The QVL is qualified Vendor list, it's Not a qualified Ram list. Big difference.
Ram is manufactured by only a handful of companies worldwide, like Samsung, Nanya, SkHynix, Micron etc. They make ram for every vendor. All ram is is some silicon chiplets soldered to a pcb. With a different heatsink. Like the Chevy 350 was in an el camino, the chevelle, Camero, trucks, same idea.
The model number describes several things, F5-6000J3038F16GX2-TZ5N is your ram. Broken down;
F5 = Gskill DDR5
6000 = speed
J3038 = 30-38-38-96 timing set
F16GX2 = 16Gb x 2 (32Gb) kit
TZ5N = Heatsink identification (Trident-Z Neo)
Meaning your particular kit is identical to a F5-6000J3038F16GX2-TZ5R except that ram would have a red heatsink not the Neo. Just in DDR4, there's over 3000 different models of Trident-Z , many of which are identical, using the same Samsung or SkHynix ram, the only differences being F16GX2 might be F16GX4 and be a 4 stick kit, or be a black/silver or camo or rgb or Royal designated heatsink. Which changes the model number.
There's Zero point in Asus validating 3000 seperate models, kits, speeds, colors, Cas etc when testing 5 would do. If 6400 Cas 40 16Gb 4 stick works, everything below it will work. Same ram.

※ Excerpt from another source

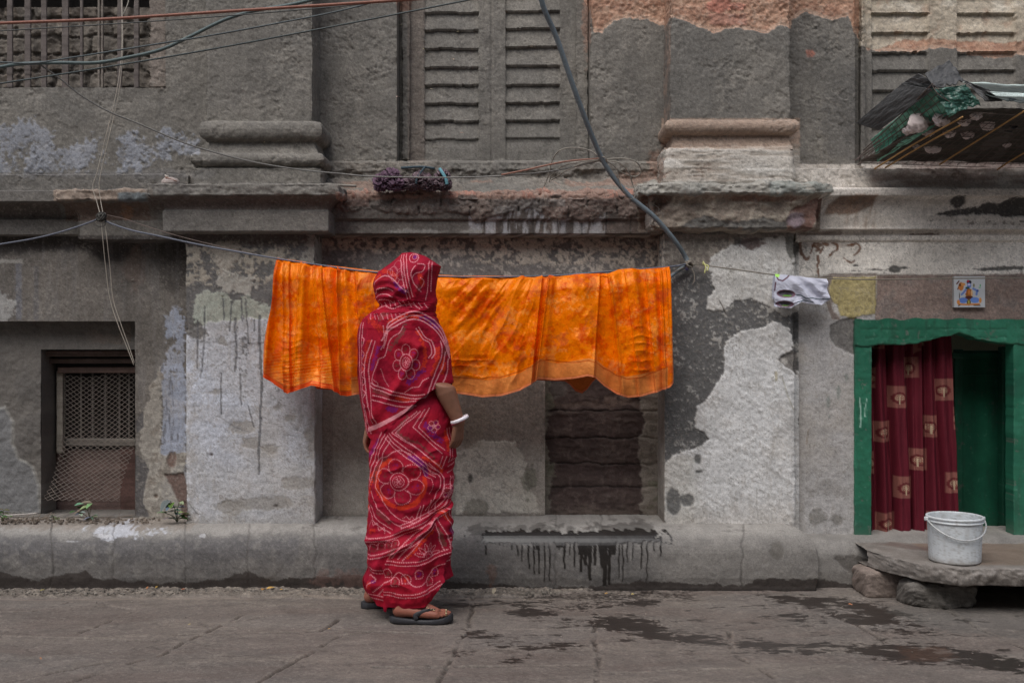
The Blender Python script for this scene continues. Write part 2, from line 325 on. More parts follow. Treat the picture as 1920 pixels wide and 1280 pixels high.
    lay(S,ww*th(nC*0.8+nB*0.5+nA*0.3,0.72,0.1)*0.75,D(112,110,110),-0.002); lay(S,ww*sst(0.97,1.0,1-np.abs(fbm(xo/40,y/16,91,4)))*0.0,D(90,90,90))
    crk=np.abs(fbm(xo/60,y/45,95,4)); lay(S,ww*sst(0.030,0.010,crk)*0.45,D(108,106,106),-0.002); crk2=np.abs(fbm(xo/50,y/9,99,3)); lay(S,ww*sst(0.05,0.015,crk2)*0.30,D(118,118,122),-0.001)
    lay(S,p1*em(368,620,22,16,8),D(90,87,84),-0.003); lay(S,p1*(x<372)*th(nB,0.1,0.3)*sst(600,640,y)*0.4,D(148,140,130))
    for e in ((490,945,55,14),(440,952,30,10),(560,905,22,10),(455,800,28,10),(470,830,14,9),(510,842,9,6),(540,785,9,5),(520,765,6,4),(400,735,16,4),(415,640,7,5),(403,800,6,4),(585,820,9,40)): lay(S,em(*e,amp=6)*p1*0.75,D(128,124,118),-0.003)
    lay(S,p1*sst(955,985,y+nE*5)*0.6,D(126,121,113)); lay(S,em(397,852,3.2,3,1)*p1,D(70,56,50),-0.006); lay(S,em(518,948,4,2.5,1)*p1,D(74,68,62),-0.006)
    for q in ([(384,575),(383,640),(380,690),(375,706)],[(371,600),(371,690)],[(441,598),(443,640),(444,665),(440,695)],[(461,560),(463,600),(468,645)],[(433,565),(432,620)],[(453,560),(454,600)],[(487,592),(488,660),(492,720),(489,780),(486,840),(485,888)],[(507,600),(509,640)],[(419,560),(420,600)],[(415,700),(415,775)],[(450,700),(453,760)],[(466,760),(476,800)],[(478,600),(478,620)],[(410,780),(440,800),(470,810)]):
        wd=2.2 if q[0][0] in (487,441) else 1.3
        lay(S,p1*sst(wd+0.8,wd-0.6,dist_line(x+nB*1.5,y,q)+nC*0.5)*(0.85 if q[0][0]!=410 else .4),D(74,74,76),-0.001)
    lay(S,em(455,655,9,45,6)*th(nC+nB*.5,0.3,0.1)*0.8*p1,D(84,84,86)); lay(S,em(525,725,12,24,5)*th(nC+nV,0.3,0.15)*0.8*p1,D(96,96,98))
    # edge strip of pilaster (side) and middle panel
    pn=low*(x>=597)*(x<1246)
    lay(S,pn,D(140,133,124)); lay(S,pn*(y<560),D(112,108,104)); 
    up=pn*(y<545)*sst(478,468,y-np.interp(x,[600,900,1240],[0,8,25])+nB*14+nA*10); 
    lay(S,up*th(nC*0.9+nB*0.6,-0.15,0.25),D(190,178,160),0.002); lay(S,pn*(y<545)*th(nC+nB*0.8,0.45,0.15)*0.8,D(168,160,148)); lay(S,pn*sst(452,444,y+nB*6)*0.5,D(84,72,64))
    lay(S,pn*(x>600)*(x<625)*(y>700)*0.5,D(96,86,80)); 
    lay(S,pn*(x>850)*(y>600)*sst(840,815,y-nA*10)*0.85,D(118,107,98)); lay(S,pn*(x>700)*th(nV,0.3,0.3)*0.25*(y>700),D(86,80,75))
    lp=pm([(855,848),(880,840),(905,824),(965,830),(988,868),(984,905),(1002,925),(1012,962),(855,964)],4)*pn; lay(S,lp,D(176,171,159),0.003)
    lay(S,em(895,955,24,22,6)*pn*0.7,D(104,100,88)); lay(S,em(990,905,16,30,8)*pn*0.7,D(92,92,76)); lay(S,em(880,800,30,40,12)*pn*0.4,D(112,100,84)); lay(S,em(882,897,3,5,2)*pn,D(66,62,58),-0.004)
    lay(S,lp*sst(0.03,0.008,crk)*0.5,D(104,98,88)); lay(S,lp*th(nC+nB,0.8,0.15)*0.5,D(104,100,92)); lay(S,pn*(x<700)*th(nB+nA,0.4,0.3)*0.5*(y>700),D(138,133,126)); lay(S,pn*sst(958,968,y+nE*3)*0.6,D(100,93,85))
    # pilaster right
    p2=low*(x>=1246)*(x<1497)
    lay(S,p2,D(84,83,82)); lay(S,p2*th(nC*0.9+nB*0.5+nA*0.3,0.52,0.14)*0.85,D(142,140,135),0.001); lay(S,p2*th(nD,0.1,0.3)*0.4,D(66,66,66))
    lay(S,p2*sst(520,470,y+nA*30)*sst(1400,1330,x)*0.9,D(118,108,98)); lay(S,p2*sst(500,470,y+nA*20)*th(nC+nB*0.5,0.1,0.3)*0.8,D(142,134,122)); lay(S,p2*sst(452,440,y+nB*4)*0.9,D(124,112,104))
    w1=pm([(1326,556),(1340,542),(1334,512),(1322,508),(1330,482),(1368,462),(1420,450),(1468,444),(1474,470),(1482,486),(1500,470),(1500,580),(1470,592),(1440,572),(1412,560),(1378,562),(1352,582),(1322,580)],3.5,1)*p2; lay(S,w1,D(180,178,173),0.005,0.72)
    w2=pm([(1356,700),(1360,650),(1376,628),(1410,615),(1430,615),(1448,603),(1462,608),(1480,615),(1488,632),(1484,656),(1464,668),(1466,680),(1484,690),(1500,700),(1500,1000),(1244,1000),(1246,870),(1262,855),(1290,846),(1310,840),(1328,822),(1318,812),(1304,800),(1304,762),(1326,748),(1344,720)],3.5,1)*p2; lay(S,w2,D(182,182,181),0.005,0.72)
    lay(S,w2*sst(1330,1290,x-nA*12)*sst(848,860,y)*0.5,D(160,157,146))
    for wq in (w1,w2):
        dg=fbm((xo+y*0.8)/60,(y-x*0.8)/9,121,4); lay(S,wq*th(dg,0.55,0.2)*0.3,D(136,132,126),-0.0005); lay(S,wq*th(-dg,0.6,0.2)*0.15,D(188,188,186),0.0005)
        lay(S,wq*th(nC*0.8+nB*0.5,0.85,0.1)*0.6,D(120,116,110),-0.002); lay(S,wq*th(nD+0.3*nA,0.1,0.4)*0.25,D(158,150,141))
    S['H']+=(w1+w2)*fbm((xo+y*0.7)/30,(y-x*0.7)/7,125,4)*0.0014
    lay(S,w2*sst(930,980,y+nA*18)*0.4,D(146,136,124)); lay(S,p2*em(1408,457,22,10,6),D(98,84,80),-0.006); lay(S,p2*em(1486,460,9,24,6),D(100,98,92),-0.004)
    for e in ((1262,945,14,26),(1288,938,14,11),(1308,862,6,9),(1309,884,8,4)): lay(S,em(*e,amp=3)*p2,D(92,92,90),-0.004)
    lay(S,p2*sst(4,1,np.abs(x-1455))*em(1455,706,6,8,2)*0.6,D(150,135,80)); lay(S,p2*sst(1.6,0.4,dist_line(x,y,[(1466,705),(1476,740),(1488,768)]))*0.5,D(128,120,80)); lay(S,p2*sst(1.2,0.4,dist_line(x,y,[(1418,915),(1420,968)]))*0.5,D(110,104,96)); lay(S,p2*sst(1.4,0.5,dist_line(x,y,[(1348,562),(1362,590)])),D(74,68,60))
    lay(S,p2*pm([(1458,672),(1478,662),(1490,660),(1492,700),(1476,690)],3),D(98,94,90),-0.005); lay(S,em(1472,676,6,5,2)*p2,D(158,154,148))
    # narrow pier left of the door and the band above it
    p3=low*(x>=1497); lay(S,p3,D(154,151,149),0,0.76); lay(S,p3*(y<520),D(204,198,188),0.002); lay(S,p3*(y>520)*th(nD+nV*0.4,0.0,0.4)*0.5,D(138,132,126)); lay(S,p3*th(nC+nB*0.6,0.8,0.15)*0.5,D(116,112,106),-0.001)
    lay(S,pm([(1556,610),(1575,600),(1606,596),(1606,668),(1588,660),(1570,650),(1556,632)],3)*p3,D(100,97,94),-0.006); lay(S,pm([(1540,520),(1560,512),(1645,512),(1645,520),(1560,524),(1560,545),(1572,575),(1575,600),(1560,600),(1548,560)],2)*p3*0.85,D(104,88,78),-0.003)
    lay(S,em(1572,578,8,12,4)*p3*(x<1585),D(168,165,160))
    lay(S,em(1560,915,38,14,14,5)*p3*0.6,D(104,100,95)); lay(S,em(1535,968,14,16,9,4)*p3*0.7,D(92,89,82)); lay(S,em(1570,975,10,10,7,4)*p3*0.7,D(94,90,82)); lay(S,p3*(y>640)*sst(1512,1498,x+nB*5)*0.5,D(120,115,108))
    lay(S,em(1530,545,26,24,10,5)*p3*0.45,D(122,118,112)); 
    for e in ((1587,707,4,8),(1572,735,3,10),(1553,757,3,12),(1555,780,2,3),(1566,728,2,5)): lay(S,em(*e,amp=2.5,w=1)*p3*0.7,D(104,112,106))
    lay(S,p3*sst(1.5,0.4,dist_line(x,y,[(1516,805),(1512,832)]))*0.8,D(110,92,66))
    br2=box(1642,2300,515,604,2)*p3; lay(S,br2,D(124,105,95),-0.003); lay(S,br2*th(nB+nA,0.2,0.4)*0.6,D(104,97,93)); lay(S,br2*th(nC,0.3,0.3)*0.35,D(132,112,102))
    ye=pm([(1562,520),(1600,519),(1643,517),(1641,588),(1616,590),(1600,597),(1576,590),(1570,572),(1556,552),(1556,535)],2,1)*p3; lay(S,ye,D(160,145,88),0.003); yn=fbm(xo/5,y/5,131,3); lay(S,ye*th(yn,0.3,0.2)*0.5,D(118,106,62),-0.003)
    lay(S,p3*sst(1.3,0.5,np.abs(x-1643.5+nB))*(y>515)*(y<560)*0.7,D(165,158,145),0.002)
    dk=box(1505,2300,448,462,3)*p3; lay(S,dk*(x<1600)*th(nH,-0.3,0.4)*0.4,D(110,80,62))
    for e in ((1678,505,12,7),(1692,502,12,3),(1602,508,10,2),(1640,506,12,1.5),(1860,505,22,2),(1900,502,20,2),(1604,498,8,3)): lay(S,em(*e,amp=2.5,w=1)*p3,D(82,80,76),-0.002)
    # rust-brown painted characters
    G=[([(1500,452),(1501,470),(1506,480),(1512,486),(1517,481)],4.2),([(1519,475),(1522,466),(1526,459)],2.6),([(1524,461),(1530,455),(1537,460),(1545,456),(1551,459)],4.6),([(1529,462),(1535,468),(1530,470)],4.0),([(1543,464),(1538,474)],2.2),([(1533,480),(1534,490),(1532,500)],3.8),([(1533,506),(1535,520)],3.4),
       ([(1560,455),(1566,458),(1571,460),(1570,468),(1562,472),(1556,478)],2.4),([(1569,458),(1570,465)],3.4),([(1556,477),(1553,482)],1.2),([(1590,460),(1598,458),(1606,457),(1612,463),(1610,470),(1606,475),(1600,479)],2.8),([(1592,460),(1600,459)],4),([(1582,484),(1588,489),(1596,492),(1602,489)],1.6)]
    for q,wd in G: lay(S,sst(wd*0.62+1.0,wd*0.62-0.6,dist_line(x,y,smooth_pts(q,4))+nC*1.3)*0.92*p3,D(104,68,42))
    for e in ((1362,160,42,60),(1545,120,34,95),(520,130,52,70),(1180,190,34,60),(670,200,30,60),(340,60,20,90),(60,300,60,40),(1000,285,90,14)):
        rm=sst(-8,14,sdf_ell(x,y,*e)+nE*16); kk=fbm(xo/11,y/9,211,4,0.65); lay(S,rm*sst(0.15,0.35,kk)*0.45,D(74,71,67),-0.0055); S['H']+=rm*(kk*0.0028); lay(S,rm*sst(0.2,0.4,-kk)*0.3,D(116,111,102))
    # general fine weathering
    L=S['C'].mean(-1,keepdims=True); S['C']=(L+(S['C']-L)*0.92)*np.where(L>0.0,1-0.06*sst(0.22,0.5,L),1)
    # dents and chips of all sizes
    dn=fbm((xo+y*0.5)/13,(y-xo*0.4)/6.5,141,4,0.6); dw=sst(0.56,0.63,dn)*(y<352)*(0.1+0.9*sst(0.0,0.3,nA+nD*0.6)); lay(S,dw*0.3,D(70,67,63),-0.0055)
    dn2=fbm(xo/26,y/20,145,5,0.6); S['H']-=sst(0.30,0.33,dn2)*(y<352)*0.0035*sst(-0.2,0.2,nA)
    nF=fbm(xo/2.6,y/2.6,181,3,0.6); nS=fbm(xo/5,y/18,185,4,0.6); nK=fbm(xo/150,y/60,189,4)
    Lm=S['C'].mean(-1); pale=sst(0.22,0.42,Lm)
    lay(S,pale*sst(0.55,0.8,nF+0.5*nB)*0.55,D(104,99,92)); lay(S,pale*sst(0.35,0.7,nS+0.3*nA)*0.28,D(126,118,108)); lay(S,pale*sst(0.1,0.5,nK)*0.22,D(132,122,108)); lay(S,pale*sst(0.02,0.004,np.abs(fbm(xo/48,y/38,191,4)))*0.5,D(98,94,90),-0.0012)
    nG=fbm(xo/4.2,y/3.6,197,3,0.7); S['C']*=(1+(0.20*nF+0.16*nG)*(1-0.6*pale))[...,None]; lay(S,(1-pale)*sst(0.5,0.62,nG+0.4*nB)*0.4,D(66,62,58),-0.001); lay(S,(1-pale)*sst(0.5,0.65,-nG+0.3*nA)*0.35,D(134,128,119),0.0008)
    S['C']*=(1+0.13*nC+0.09*nB+0.06*nA)[...,None]
    S['H']+=nB*0.0010+nC*0.0006+nC*0.0007+nD*0.004*0.6
    return S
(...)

Now if you take all 3000+ gskill Trident-Z, add in the value, Rip-Jaws, Aries etc, you'd be looking at closer to 10,000 individual validated tests, just for Gskill, multiplied by the 100 or so different Vendors like Crucial, Adata, Kingston, Corsair you'd have a QVL of a million different entries, thousands on pages long, costing $millions to aquire all that ram, thousands of man-hours to test and compile, and would need to be done on all 12-15 or so different Asus motherboards in the DDR4 lineup.
Asus would go broke with every release change.
So instead, they'll test a handful of different, more popular vendors, get a decent mix of kit sizes and timings, a decent amount of SkHynix and Nanya and Micron etc tested.
In the end, you get a QVL that says 'We tested a bunch of different stuff, and it seems to work with these' and that's ALL it means. It's not a guarantee, it's not a 'only this ram' will work thing, it's not a 'until I hope Asus QVLs these unpopular and unknown Z5 Neo kits?' thing. That ram most likely Is tested, under a different model, different vendor, same ram different paint job.
You bios is doubtfully bricking. It's most likely going back through memory training after you made changes and made the ram 'worse' by changing Cas from 30 to 32. It's AM5. Expo is going to find the Optimal settings for the pc, regardless of actual Primary timings. What you aren't looking at is all 40 or so Secondary and Tertiary timings that have been tweaked for better performance, and that change to 32 now changes whether or not those 40 settings are good or not.
You are only looking at a partial picture. For instance, 3200 Cas 14 is almost identical in throughput as 3600 Cas 16 ram and faster overall than 3800 Cas 20 ram. Your timings set the speed and time for data to open the door, walk into the room, cross the room, open the other door and exit. The whole picture. A speed-walking Geisha might have the fastest feet walking of any human being, but her steps are so tiny that a teenager taking long and slow strides actually covers the same distance, faster. That's what Expo is doing. Finding the right amount of strides, right speeds, right timings for data to enter and exit the fastest, which may not always be just related to the xmp speed or Fclock/mclick/Uclock of the ram.
This is why DDR5 as yet hasn't really shown much improvement over higher speed DDR4, especially for gaming which uses lots of tiny files, the actual time it takes to enter/exit the ram is relatively close, a few nanoseconds difference at best. This happens every new DDR release, not improving until the ram matures, gets faster overall. DDR5's advantage is in bandwidth, it can shove more through at the same pace as DDR4, but for tiny files waiting on the cpu to use them, that's basically moot. A data Dam, speed it fills doesn't matter as much as how wide the flood gates are.
So let Expo do its thing, you'll not see any tangible advantages to manipulation unless you think you can out-manipulate the amd engineers who figured it all out in the first place.